何かに夢中になると、それしか見えなくなる、それ一点に全集中でのめり込むのは、ワタシの悪いクセ。ほんの関心のひと欠片でもあなたに残していれば、いまこんな思いを味わずに済んだかもしれないのに。

人生に、取り返しのつかないことはあるものです。
それでも、少しぐらいは取り返せる。そんな青春のひと欠片を取り返そうと、いまこんなことをしています。
当年とって五十七才。リッパなジジイです。

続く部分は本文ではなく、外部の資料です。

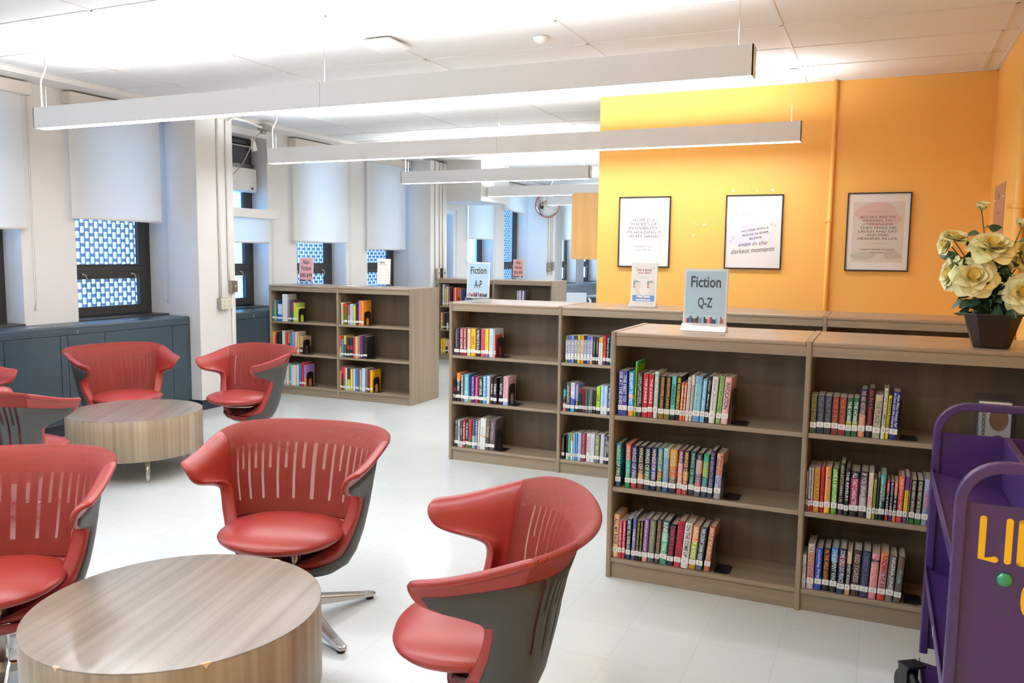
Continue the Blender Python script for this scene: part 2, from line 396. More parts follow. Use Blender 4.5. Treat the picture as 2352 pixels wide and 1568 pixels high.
# air conditioner in the upper part of the first window after the pillar
t = thing('air_conditioner', 'white and black air conditioner set high in window beside first pillar', 'air conditioner', (-6.86, 7.25, 2.29))
b = bm_new(); prism(b, [(-.1, 0), (.10, 0), (.125, .02), (.128, .16), (.118, .27), (-.1, .27)], 1.02, 'y', -.45 - .04, True); obj('front_panel', b, white_plastic, t, .004)
b = bm_new(); box(b, .0, .131, -.47, .51, .10, .105); box(b, .0, .13, -.47, .51, .075, .078); obj('panel_ridge', b, chrome, t)
b = bm_new(); box(b, -.1, .10, -.48, .52, .27, .32); box(b, -.1, .07, -.48, .515, .32, .52); obj('vent_housing', b, blk, t, .003)
b = bm_new()
for k in range(9): box(b, .07, .085, -.47, .50, .335 + k * .02, .341 + k * .02)
obj('vent_louvers', b, mat('dark_louver', '2a2828', .4), t)
b = bm_new(); box(b, .10, .104, .08, .28, .278, .312); obj('control_panel', b, mat('control_grey', '8f8b84', .4), t)
b = bm_new(); box(b, -.1, .06, -.48, .46, .535, .61); obj('filler_board', b, blk, t, .02)
b = bm_new(); box(b, -.1, .09, -.48, .53, .515, .53); obj('top_strip', b, mat('taupe_strip', 'b6aa9c', .4), t)
b = bm_new(); box(b, .126, .132, .44, .47, .03, .055); obj('badge', b, blk, t)
# plug adapter hanging on its cord
t = thing('power_cord', 'grey cord with white plug adapter hanging from soffit box to air conditioner', 'cord', (-6.30, 7.36, 2.90))
b = bm_new(); tube(b, curve_pts([(0, 0, 0), (-.03, -.06, -.06), (-.06, -.12, -.2), (-.12, -.2, -.38), (-.25, -.35, -.56), (-.38, -.5, -.62)], 8), .006, 8); obj('cable', b, mat('grey_cable', 'a9a294', .4), t)
b = bm_new(); prism(b, [(-.035, -.14), (.035, -.14), (.03, -.06), (.008, .0), (-.008, 0)], .03, 'x', -.06 - .015); 
for v in b.verts: v.co = Matrix.Rotation(.25, 3, 'X') @ (v.co + Vector((0, -.0, 0))) + Vector((0, -.07, -.06))
obj('plug_adapter', b, white_plastic, t, .003)
t = thing('junction_box', 'grey steel junction box on the soffit past the first pillar', 'electrical box', (-6.26, 7.38, ZS))
b = bm_new(); box(b, -.05, .05, -.06, .06, -.06, 0); obj('box_body', b, grey_metal, t, .004)
b = bm_new(); lathe(b, [(0, -.095), (.03, -.095), (.034, -.06), (0, -.06)], 16, (-.01, -.01, 0)); obj('socket', b, grey_metal, t)
# conduits on the pillars
def conduit(name, pts, r, label, m=None):
    b = bm_new(); tube(b, curve_pts(pts, 6) if len(pts) > 2 else pts, r, 10)
    o = obj(name, b, m or white_wall); tag(o, label, 'conduit'); return o
conduit('conduit', [(XP + .012, 6.575, 1.13), (XP + .012, 6.578, ZS)], .012, 'white conduit rising from ivory outlet box up the first pillar')
conduit('conduit', [(XP + .012, 6.70, 1.30), (XP + .012, 6.70, 2.80), (XP + .012, 6.72, 2.90), (XP + .012, 6.80, 2.965), (XP + .01, 6.95, 2.97), (-6.2, 7.1, 2.965), (-6.24, 7.24, 2.955), (-6.25, 7.33, 2.955)], .011, 'white conduit from light switch bending over to the soffit box')
conduit('conduit', [(XP + .012, 6.74, .0), (XP + .012, 6.74, 1.18)], .010, 'white conduit dropping from the light switch to the floor')
def wall_box(name, y, z, w_, h_, d, m1, m2, label, cat, kind):
    t = thing(name, label, cat, (XP, y, z)); b = bm_new(); box(b, 0, d, -w_ / 2, w_ / 2, -h_ / 2, h_ / 2); obj('box_body', b, m1, t, .003)
    b = bm_new(); box(b, d, d + .003, -w_ / 2, w_ / 2, -h_ / 2, h_ / 2); obj('cover_plate', b, m2, t, .001)
    b = bm_new()
    if kind == 'outlet':
        for sy in (-.022, .022):
            for sz in (-.025, .025): lathe(b, [(0, .0035), (.013, .0035), (.0135, .003)], 14, (d, y * 0 + sy * 1.4, sz), 'x')
        obj('outlet_face', b, mat('ivory_face', 'c9c2a4', .4), t)
    else:
        box(b, d + .003, d + .012, -.006, .006, -.008, .014); obj('toggle', b, mat('ivory_face', 'c9c2a4', .4) if kind == 'toggle' else blk, t)
wall_box('outlet_box', 6.61, 1.07, .155, .115, .055, grey_metal, beige_plastic, 'ivory double outlet box on the first pillar', 'outlet', 'outlet')
wall_box('light_switch', 6.74, 1.24, .08, .12, .05, grey_metal, mat('bronze_plate', '7d6c5a', .35, metal=.5), 'bronze plated light switch on edge of the first pillar', 'switch', 'toggle')
wall_box('key_switch', 11.12, 1.31, .09, .15, .05, grey_metal, mat('ivory_plate', 'c9c3b2', .3, metal=.4), 'steel key switch on second pillar, nearer of the pair', 'switch', 'key')
wall_box('key_switch', 11.30, 1.31, .09, .15, .05, blk, mat('ivory_plate', 'c9c3b2', .3, metal=.4), 'steel key switch on second pillar, farther of the pair', 'switch', 'key')
for k, yy in enumerate((11.08, 11.22, 11.32)):
    conduit('conduit', [(XP + .012, yy, 1.38), (XP + .012, yy, ZS)], .010, 'thin white conduit on second pillar, %s of three' % ('nearest', 'middle', 'farthest')[k])
for k, yy in enumerate((15.78, 15.9, 16.0)):
    conduit('conduit', [(XP + .012, yy, 1.2), (XP + .012, yy, ZS)], .010, 'thin white conduit on third pillar below mirror, %s of three' % ('nearest', 'middle', 'farthest')[k])
wall_box('steel_box', 15.76, 1.36, .09, .2, .05, grey_metal, grey_metal, 'small grey steel box on third pillar beside pink sign', 'electrical box', 'key')
wall_box('steel_box', 15.98, 1.38, .09, .18, .05, grey_metal, grey_metal, 'small grey steel box on third pillar, farther of two', 'electrical box', 'key')
# round safety mirror on the corner of the third pillar
t = thing('convex_mirror', 'round convex safety mirror with red rim above the third pillar corner', 'mirror', (-6.05, 15.35, 2.585), 0)
ring = [(0, .075)] + [(.24 * math.sin(a), .075 - .15 * (1 - math.cos(a)) * 1.6) for a in [i * PI / 2 / 14 / 1.35 for i in range(1, 15)]]
Mx = Matrix.Rotation(R(33), 4, 'Z') @ Matrix.Rotation(R(12), 4, 'X')
b = bm_new(); lathe(b, [(0, -.08)] + [(.235 * math.sin(a), -.08 * math.cos(a)) for a in [i * PI / 2 / 14 for i in range(1, 15)]], 40, axis='y')
for v in b.verts: v.co = Mx @ v.co
obj('mirror_face', b, mat('mirror_silver', 'd0d0d0', .02, metal=1), t)
b = bm_new(); lathe(b, [(.232, -.012), (.25, -.008), (.25, .02), (.232, .02), (.232, -.012)], 40, axis='y')
for v in b.verts: v.co = Mx @ v.co
obj('mirror_rim', b, mat('faded_red_rim', 'd2705f', .4), t)
b = bm_new(); tube(b, [Mx @ Vector((0, .0, 0)), Vector((-.13, .33, 0))], .012, 8); obj('mirror_arm', b, grey_metal, t)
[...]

違う意味で、大人でもない、子供でもない。

多摩市・カナメさんからのリクエストは、河合奈保子4枚目のシングル『17才』。
『ヤング・ボーイ』、『愛してます』と続き、すでにお得意の感もあるマイナー調をさらに強いアップテンポで攻めてきます。

 

感じてマイ・ハート この胸は
もう あなたで いっぱい


奈保子ちゃんの胸がいっぱいになるだなんて、それはさぞかしものすごい質量の恋愛感情なんでしょうね?
パァァァンッ!(奈保子のハリセン、一閃)

そんなお約束のジョークはさておき、なんといっても、ポイントはサビ。
 

あァあァァァ 17才 のゥゥゥンンンッッッ
私ィィィ


フォントの表現で何を云わんとしているかは、おわかりいただけると思います。
この部分をいかに切なく、かわいく、色っぽく歌えるか。それがこの歌の最大のキモだと思いますよ。
ワタシも心して歌いたいと思います。

あァあァァァ 57才 のゥゥゥンンンッッッ
ワタシィィィ


これを歌えるのは、この歳いっぱいですからね。
それを過ぎたら、67才になるまでこのパターン使えないですから。

現在御年60才の奈保子さんも、三年前に歌ったのでしょうか?(>歌うかあッ)

カムバックしてくれとは云いません。
プライベートでいいんです。

67才の私。77才の私。87才の私。
遥かオーストラリアの空の下、奈保子お婆ちゃんの縁側オンステージ、やってくれないかぁ。
研ナオコさんに許可は要りませんよ。きっと、笑って許してくれると思います。そういう問題じゃない?